Under the early Christian emperors, the power of divorce remained, as before, subject to the observance of certain forms. Justinian restricted the power of divorce, both on the part of the husband and the wife, to certain cases, and he did not allow a divorce even by the consent of both parties, unless the object of the parties was to live a life of chastity; a concession made to the opinions of his Christian subjects.
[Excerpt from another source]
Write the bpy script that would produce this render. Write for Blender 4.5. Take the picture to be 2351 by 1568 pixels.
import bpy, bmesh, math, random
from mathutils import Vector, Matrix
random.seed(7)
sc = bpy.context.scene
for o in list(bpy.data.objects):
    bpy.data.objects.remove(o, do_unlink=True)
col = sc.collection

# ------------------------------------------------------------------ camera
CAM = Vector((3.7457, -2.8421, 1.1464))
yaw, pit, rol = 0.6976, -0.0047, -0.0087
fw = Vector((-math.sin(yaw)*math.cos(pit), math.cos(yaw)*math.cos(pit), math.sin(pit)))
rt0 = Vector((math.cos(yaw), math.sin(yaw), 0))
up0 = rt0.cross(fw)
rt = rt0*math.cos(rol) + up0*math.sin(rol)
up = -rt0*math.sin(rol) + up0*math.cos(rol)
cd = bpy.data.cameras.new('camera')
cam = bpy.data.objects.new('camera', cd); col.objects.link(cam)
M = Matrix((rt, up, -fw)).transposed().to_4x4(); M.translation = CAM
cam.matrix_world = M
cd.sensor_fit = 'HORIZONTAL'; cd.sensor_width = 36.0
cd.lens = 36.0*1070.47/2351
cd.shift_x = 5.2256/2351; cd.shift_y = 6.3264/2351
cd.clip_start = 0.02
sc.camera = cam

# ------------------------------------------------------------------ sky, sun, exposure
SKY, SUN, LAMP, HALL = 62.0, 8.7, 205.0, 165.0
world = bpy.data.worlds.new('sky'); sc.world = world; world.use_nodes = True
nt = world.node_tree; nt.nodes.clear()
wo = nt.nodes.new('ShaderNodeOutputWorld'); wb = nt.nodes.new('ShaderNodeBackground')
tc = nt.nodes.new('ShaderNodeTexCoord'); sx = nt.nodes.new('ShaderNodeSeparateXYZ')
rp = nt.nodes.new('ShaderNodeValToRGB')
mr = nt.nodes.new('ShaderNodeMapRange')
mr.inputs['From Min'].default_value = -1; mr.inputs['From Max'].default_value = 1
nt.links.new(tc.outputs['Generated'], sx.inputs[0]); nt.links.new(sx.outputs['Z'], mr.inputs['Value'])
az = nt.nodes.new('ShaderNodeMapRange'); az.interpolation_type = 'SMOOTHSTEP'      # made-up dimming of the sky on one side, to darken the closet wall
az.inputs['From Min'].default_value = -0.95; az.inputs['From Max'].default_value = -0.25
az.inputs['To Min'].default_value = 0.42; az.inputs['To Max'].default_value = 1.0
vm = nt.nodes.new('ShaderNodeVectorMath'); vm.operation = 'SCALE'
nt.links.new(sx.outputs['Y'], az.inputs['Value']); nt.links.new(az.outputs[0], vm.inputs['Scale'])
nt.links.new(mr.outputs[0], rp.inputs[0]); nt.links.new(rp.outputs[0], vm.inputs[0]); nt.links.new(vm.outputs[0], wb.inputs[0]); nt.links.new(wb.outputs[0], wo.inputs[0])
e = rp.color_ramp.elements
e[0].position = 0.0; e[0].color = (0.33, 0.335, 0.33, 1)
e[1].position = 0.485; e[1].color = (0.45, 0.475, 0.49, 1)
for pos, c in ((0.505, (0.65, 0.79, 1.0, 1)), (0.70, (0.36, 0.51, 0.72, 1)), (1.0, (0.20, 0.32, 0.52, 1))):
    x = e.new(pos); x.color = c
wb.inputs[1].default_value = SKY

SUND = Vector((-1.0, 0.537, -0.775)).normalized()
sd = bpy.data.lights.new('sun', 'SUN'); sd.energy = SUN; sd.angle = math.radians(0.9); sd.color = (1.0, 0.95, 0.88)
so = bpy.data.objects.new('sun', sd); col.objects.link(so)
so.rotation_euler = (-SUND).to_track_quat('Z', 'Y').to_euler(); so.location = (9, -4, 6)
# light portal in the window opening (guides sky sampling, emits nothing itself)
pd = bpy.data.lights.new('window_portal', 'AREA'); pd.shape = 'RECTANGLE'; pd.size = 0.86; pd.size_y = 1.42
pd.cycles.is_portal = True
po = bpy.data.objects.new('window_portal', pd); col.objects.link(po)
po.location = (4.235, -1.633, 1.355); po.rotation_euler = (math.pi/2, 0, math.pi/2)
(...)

The term repudium, it is said, properly applies to a marriage only contracted [Matrimonium], and divortium to an actual marriage (Dig. 50 tit. 16 s101, 191); but sometimes divortium and repudium appear to be used indifferently. The phrases to express a divorce are, nuncium remittere, divortium facere; and the form of the words might be as follow — "Tuas res tibi habeto, tuas res tibi agito." (Cic. Phil. II.28; Plaut. Amphit. III.2.47, Trinum. II.1.43). The phrases used to express the renunciation of a marriage contract were, renuntiare repudium, repudium remittere, dicere, and repudiare; and the form of words might be, "Conditione tua non utor." (Dig. 24 tit. 2; Ulp. Frag. VI; Heinecc. Syntagma; Cod. 5 17 and 24; Rein, Das Römische Privatrecht; and as to the later Roman Law, Thibaut, System, &c. 9th ed.).

[G.L.]


Thayer's Note:

a 9 oboli per drachma: So the text of the article. This must surely be some kind of mistake, however: there were 6 obols to the Attic drachma; this would be a rate of 150% a month.

Two possible emendations: 9 lepta per drachma (a rate of 9336 = 2.68% a month, reimbursing the dowry in just over three years), or 9 obols per mina (a rate of 9600 = 1.5% a month, which would reimburse it in five and a half years). Even these figures seem high to me, frankly: if this figure matters, you should check the primary source — as always.